Joining a class action lawsuit

So one of my relatives qualifies to be in a class action lawsuit where there might be some real money involved. (Not one of those things where they send you a check for $0.87.)

But this relative is fairly clueless about adulting in general and even more so with this lawsuit. They got some forms in the mail but from what I can tell this is maybe committing to a particular law firm and I think there are more than one.

So how on earth do we pick one? I’m assuming that it might matter in terms of how much settlement is awarded and what percentage they keep as a contingency fee.

I’m at a complete loss as to how to proceed. Relative wouldn’t accept help until recently but now realizes they don’t know what to do.

Has anyone been involved in a material class action suit or have any pointers?

Thanks in advance!

IANAL but I have a tiny bit of experience.
If it were me, I’d go with the firm that has the best track record and resources available and then just let them handle it.
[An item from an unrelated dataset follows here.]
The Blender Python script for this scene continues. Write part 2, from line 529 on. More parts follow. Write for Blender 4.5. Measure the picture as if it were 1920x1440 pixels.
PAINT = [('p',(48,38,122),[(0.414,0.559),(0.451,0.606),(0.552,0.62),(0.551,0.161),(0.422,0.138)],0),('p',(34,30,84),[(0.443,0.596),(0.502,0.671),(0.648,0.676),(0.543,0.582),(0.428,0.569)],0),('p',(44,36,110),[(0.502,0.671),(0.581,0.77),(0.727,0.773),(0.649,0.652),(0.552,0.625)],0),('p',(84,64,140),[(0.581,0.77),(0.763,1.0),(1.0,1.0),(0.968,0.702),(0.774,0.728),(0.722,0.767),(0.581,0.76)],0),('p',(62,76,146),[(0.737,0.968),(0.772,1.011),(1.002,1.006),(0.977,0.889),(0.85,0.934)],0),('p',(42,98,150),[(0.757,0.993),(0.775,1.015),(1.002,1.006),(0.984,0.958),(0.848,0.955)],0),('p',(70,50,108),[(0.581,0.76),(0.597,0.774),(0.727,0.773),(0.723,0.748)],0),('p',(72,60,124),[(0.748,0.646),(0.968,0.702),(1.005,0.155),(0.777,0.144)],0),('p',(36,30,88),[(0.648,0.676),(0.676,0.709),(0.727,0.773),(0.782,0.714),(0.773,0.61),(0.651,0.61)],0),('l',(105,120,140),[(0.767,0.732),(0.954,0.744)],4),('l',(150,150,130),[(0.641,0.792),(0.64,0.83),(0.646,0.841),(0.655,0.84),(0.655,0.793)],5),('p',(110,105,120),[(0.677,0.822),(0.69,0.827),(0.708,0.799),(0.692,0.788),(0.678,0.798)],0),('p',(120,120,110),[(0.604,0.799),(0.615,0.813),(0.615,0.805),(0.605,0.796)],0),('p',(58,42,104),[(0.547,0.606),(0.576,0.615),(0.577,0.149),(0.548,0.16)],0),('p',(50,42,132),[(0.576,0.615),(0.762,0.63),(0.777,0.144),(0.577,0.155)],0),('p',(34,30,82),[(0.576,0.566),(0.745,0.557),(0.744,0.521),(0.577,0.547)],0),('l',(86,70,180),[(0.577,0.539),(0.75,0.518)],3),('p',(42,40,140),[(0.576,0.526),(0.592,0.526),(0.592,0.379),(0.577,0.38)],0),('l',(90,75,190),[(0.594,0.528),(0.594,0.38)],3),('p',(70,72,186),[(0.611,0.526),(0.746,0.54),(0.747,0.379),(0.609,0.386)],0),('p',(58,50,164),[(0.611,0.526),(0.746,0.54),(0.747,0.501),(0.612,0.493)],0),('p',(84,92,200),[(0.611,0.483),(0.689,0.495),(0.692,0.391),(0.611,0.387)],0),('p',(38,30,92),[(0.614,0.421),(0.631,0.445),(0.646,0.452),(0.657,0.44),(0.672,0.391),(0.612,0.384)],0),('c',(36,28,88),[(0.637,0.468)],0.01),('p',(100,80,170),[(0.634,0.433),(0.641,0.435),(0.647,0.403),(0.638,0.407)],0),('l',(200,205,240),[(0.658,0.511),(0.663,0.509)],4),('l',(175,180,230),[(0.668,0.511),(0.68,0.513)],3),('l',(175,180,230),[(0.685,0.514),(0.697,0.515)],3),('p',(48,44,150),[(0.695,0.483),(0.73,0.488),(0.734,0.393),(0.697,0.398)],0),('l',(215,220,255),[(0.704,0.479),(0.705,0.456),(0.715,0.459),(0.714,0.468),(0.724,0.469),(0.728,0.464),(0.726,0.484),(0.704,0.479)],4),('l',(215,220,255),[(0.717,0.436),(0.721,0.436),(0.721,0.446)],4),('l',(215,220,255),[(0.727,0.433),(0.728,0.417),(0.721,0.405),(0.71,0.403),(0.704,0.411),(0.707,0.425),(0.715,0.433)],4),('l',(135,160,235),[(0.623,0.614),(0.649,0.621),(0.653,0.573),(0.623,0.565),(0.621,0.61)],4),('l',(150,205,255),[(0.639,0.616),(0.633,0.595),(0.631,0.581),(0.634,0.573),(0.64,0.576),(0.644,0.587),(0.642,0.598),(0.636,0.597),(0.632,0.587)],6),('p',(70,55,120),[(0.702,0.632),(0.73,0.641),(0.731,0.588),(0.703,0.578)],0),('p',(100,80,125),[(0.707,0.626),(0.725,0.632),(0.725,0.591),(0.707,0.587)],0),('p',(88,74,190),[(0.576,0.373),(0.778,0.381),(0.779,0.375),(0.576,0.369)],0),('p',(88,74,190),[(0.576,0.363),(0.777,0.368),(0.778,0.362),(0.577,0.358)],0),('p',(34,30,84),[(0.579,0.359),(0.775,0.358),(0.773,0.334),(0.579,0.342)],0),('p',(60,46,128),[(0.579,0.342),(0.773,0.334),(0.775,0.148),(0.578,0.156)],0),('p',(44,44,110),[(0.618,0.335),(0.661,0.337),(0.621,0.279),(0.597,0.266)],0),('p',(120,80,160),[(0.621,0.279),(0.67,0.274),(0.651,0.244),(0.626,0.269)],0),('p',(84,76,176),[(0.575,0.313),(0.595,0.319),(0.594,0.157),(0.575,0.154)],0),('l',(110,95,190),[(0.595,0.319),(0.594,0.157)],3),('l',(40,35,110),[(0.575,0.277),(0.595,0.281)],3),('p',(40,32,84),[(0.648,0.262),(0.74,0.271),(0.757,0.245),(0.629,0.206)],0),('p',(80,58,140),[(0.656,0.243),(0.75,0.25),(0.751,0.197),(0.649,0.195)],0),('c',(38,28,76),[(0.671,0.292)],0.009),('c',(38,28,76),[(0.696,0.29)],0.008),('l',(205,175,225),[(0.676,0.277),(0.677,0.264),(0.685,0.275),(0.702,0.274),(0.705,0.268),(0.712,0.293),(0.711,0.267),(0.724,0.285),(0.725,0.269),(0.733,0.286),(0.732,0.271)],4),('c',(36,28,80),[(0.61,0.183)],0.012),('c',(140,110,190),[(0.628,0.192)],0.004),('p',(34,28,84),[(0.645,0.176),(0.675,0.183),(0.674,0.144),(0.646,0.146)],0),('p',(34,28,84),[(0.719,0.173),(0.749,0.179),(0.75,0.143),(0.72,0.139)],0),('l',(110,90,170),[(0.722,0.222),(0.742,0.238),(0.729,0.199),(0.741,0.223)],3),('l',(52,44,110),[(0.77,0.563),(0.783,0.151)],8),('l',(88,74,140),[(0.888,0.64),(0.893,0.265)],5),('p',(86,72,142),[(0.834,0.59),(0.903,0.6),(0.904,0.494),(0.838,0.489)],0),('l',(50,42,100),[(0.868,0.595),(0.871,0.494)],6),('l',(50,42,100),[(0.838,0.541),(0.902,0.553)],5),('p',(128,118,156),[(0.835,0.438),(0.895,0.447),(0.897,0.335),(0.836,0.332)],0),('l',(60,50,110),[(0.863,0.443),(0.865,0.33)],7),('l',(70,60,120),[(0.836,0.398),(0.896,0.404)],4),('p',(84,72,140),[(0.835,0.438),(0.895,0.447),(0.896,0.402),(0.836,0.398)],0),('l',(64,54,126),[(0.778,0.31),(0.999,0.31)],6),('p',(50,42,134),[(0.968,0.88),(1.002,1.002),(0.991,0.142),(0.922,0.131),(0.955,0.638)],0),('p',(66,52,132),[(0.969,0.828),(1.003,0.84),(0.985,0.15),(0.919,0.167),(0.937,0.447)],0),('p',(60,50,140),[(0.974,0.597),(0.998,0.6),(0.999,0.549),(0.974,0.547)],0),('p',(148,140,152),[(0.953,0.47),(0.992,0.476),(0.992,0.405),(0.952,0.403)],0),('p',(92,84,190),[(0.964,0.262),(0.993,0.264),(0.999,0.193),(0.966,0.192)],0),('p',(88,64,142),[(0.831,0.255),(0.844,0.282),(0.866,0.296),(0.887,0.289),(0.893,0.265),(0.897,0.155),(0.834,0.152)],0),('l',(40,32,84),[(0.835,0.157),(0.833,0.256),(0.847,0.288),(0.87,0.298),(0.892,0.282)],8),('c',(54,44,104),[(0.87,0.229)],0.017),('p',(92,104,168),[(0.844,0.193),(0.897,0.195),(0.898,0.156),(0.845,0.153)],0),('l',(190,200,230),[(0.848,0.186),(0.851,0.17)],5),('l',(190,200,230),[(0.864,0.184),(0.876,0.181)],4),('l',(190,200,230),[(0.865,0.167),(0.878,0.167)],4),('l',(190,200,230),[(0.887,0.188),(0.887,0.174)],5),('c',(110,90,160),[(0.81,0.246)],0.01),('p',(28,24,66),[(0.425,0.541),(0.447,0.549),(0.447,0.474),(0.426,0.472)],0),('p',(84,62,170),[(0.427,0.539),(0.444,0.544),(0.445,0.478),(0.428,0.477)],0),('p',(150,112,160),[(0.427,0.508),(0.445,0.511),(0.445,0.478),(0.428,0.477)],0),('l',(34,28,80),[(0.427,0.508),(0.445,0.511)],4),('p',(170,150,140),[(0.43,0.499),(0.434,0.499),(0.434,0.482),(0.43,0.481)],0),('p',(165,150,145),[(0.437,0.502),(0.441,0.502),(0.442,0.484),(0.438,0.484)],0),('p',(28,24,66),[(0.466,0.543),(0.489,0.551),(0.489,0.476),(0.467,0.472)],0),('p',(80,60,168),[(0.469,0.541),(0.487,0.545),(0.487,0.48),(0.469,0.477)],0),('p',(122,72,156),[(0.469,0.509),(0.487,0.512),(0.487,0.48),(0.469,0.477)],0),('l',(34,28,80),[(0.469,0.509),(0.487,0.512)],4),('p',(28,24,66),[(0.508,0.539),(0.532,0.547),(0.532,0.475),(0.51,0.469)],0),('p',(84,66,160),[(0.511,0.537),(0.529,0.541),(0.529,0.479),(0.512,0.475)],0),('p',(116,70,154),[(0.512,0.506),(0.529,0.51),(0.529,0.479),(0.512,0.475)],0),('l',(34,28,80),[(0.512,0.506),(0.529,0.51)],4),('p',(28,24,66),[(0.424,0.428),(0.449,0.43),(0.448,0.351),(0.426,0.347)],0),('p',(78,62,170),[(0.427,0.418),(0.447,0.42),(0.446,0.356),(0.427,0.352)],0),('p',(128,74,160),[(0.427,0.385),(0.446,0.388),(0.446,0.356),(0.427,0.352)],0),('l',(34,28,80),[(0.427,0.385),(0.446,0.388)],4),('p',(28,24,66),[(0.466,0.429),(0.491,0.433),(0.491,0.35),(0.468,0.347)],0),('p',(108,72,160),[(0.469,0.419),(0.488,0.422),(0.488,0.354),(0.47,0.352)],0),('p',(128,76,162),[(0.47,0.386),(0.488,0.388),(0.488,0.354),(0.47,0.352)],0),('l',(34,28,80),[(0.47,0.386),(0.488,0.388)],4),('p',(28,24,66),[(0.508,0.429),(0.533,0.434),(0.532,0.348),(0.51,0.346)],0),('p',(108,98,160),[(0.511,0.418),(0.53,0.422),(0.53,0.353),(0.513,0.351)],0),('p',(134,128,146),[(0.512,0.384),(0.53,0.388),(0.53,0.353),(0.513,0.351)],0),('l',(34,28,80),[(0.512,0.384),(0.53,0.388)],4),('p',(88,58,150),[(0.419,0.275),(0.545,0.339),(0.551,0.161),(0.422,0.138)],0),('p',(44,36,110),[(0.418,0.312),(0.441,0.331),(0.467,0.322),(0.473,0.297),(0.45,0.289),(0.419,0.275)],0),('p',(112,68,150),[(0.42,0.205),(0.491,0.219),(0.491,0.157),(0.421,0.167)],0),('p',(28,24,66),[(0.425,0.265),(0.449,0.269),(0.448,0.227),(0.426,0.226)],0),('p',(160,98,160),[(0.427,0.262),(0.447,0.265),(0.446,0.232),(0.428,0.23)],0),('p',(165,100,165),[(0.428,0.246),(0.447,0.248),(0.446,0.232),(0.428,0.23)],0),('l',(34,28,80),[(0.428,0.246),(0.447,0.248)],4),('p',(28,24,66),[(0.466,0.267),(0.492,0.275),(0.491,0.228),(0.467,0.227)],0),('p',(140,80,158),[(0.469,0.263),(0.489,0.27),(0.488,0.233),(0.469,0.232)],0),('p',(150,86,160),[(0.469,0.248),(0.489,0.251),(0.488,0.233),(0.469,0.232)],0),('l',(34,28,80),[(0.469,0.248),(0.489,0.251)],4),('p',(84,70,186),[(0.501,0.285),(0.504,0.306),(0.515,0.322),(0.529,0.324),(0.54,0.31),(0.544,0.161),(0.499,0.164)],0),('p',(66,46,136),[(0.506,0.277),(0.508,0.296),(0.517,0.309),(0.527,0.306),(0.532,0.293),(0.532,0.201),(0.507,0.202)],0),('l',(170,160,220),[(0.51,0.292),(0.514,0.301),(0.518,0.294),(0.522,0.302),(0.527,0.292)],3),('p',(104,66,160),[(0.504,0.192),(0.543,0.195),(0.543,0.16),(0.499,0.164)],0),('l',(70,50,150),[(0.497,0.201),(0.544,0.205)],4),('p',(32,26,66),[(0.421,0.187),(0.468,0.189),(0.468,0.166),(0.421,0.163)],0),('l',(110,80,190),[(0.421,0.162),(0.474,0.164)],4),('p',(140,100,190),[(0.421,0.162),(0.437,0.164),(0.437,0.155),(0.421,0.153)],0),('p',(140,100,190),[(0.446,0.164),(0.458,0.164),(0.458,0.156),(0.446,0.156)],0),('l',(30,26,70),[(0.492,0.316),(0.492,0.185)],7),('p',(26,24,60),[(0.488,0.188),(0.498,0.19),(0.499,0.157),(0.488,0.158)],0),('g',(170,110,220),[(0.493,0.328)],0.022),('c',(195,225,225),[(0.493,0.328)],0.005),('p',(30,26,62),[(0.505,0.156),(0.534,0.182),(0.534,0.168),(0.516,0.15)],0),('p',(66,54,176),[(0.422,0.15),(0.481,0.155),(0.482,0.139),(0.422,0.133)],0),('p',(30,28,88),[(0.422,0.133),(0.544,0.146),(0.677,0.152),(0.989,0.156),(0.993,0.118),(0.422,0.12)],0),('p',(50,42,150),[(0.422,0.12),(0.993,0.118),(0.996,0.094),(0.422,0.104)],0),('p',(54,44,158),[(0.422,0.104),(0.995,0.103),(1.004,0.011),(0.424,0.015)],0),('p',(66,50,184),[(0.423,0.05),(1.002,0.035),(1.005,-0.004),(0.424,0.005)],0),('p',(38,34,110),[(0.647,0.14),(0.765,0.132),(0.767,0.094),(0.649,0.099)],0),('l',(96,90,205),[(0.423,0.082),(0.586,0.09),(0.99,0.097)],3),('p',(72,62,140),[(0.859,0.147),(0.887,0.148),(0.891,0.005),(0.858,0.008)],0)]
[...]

This is what they do and they stand to gain the most from getting it right. :woman_shrugging:

What alternatives exist and what difference does it make? Can there be two different class action lawsuits for the same cause of action? I doubt it. Perhaps firms A, B and C are all trying to enroll clients but somehow (I suspect; IANAL) those suits will be reduced to one. If they are reduced to one, will different participants have different terms? So maybe action now just increase the chances the firm your client signs with will become “the” firm for the final case. IANAL, still, but I think your relative should ask why it matters whether he signs up now.

[All that assumes there are indeed multiple law firms. Another possibility is that it is certain what firm is handing the class action suit, and your relative is being asked if he wants to be included in the suit. Most likely he does, unless he was damaged so much more than the average participant that it might be reasonable for him to sue individually.]

I think that it’s unlikely a consumer will have the knowledge to sufficiently judge the merits of picking between different law firms. It’s like asking a consumer to judge the strength of a life insurance company.

If there’s a choice, pick the best one you can with limited information, knowing that that’s what you’re doing.

Related but not relevant, I’ve got a small claims case waiting for courts to reopen and clear their backlogs. The lawfirm that’s representing me is a class action firm who offered to represent me for free :). Who have already won class actions against the company. It’s going to be interesting, a small claims case in a small court, with two rows of big city lawyers.

I don’t think that the judge is going to care all that much about how many law firms there are representing member of the Class. As I understand such things, an award is given the to Class and subsequently divided equally among all the participants (not the legal representatives).

Legal firms then take their cut from the participants they “represent”.

As such, it seems that you look to go with the one with the lowest commission/cost from your winning. Might also consider if any firms are domiciled in your state as this would give you a better process in the event you find shenanigans taking place after settlement.

(Side note: I think you might be restricted to those firms who have at least one attorney who has been admitted to the bar of your state.)

They seem to be proceeding with multiple small classes. A group of 100 plaintiffs here and 29 plaintiffs there… some cases have already been decided but law firms are busy enrolling more plaintiffs.

This is my thinking too, particularly since no one has the bandwidth to deal with it… especially in light of the injuries suffered. But I’m not even sure how to determine track record. Any ideas?

They likely have a “resume” of successful cases. And you can ask about resources. You need a firm that can absorb the up front costs.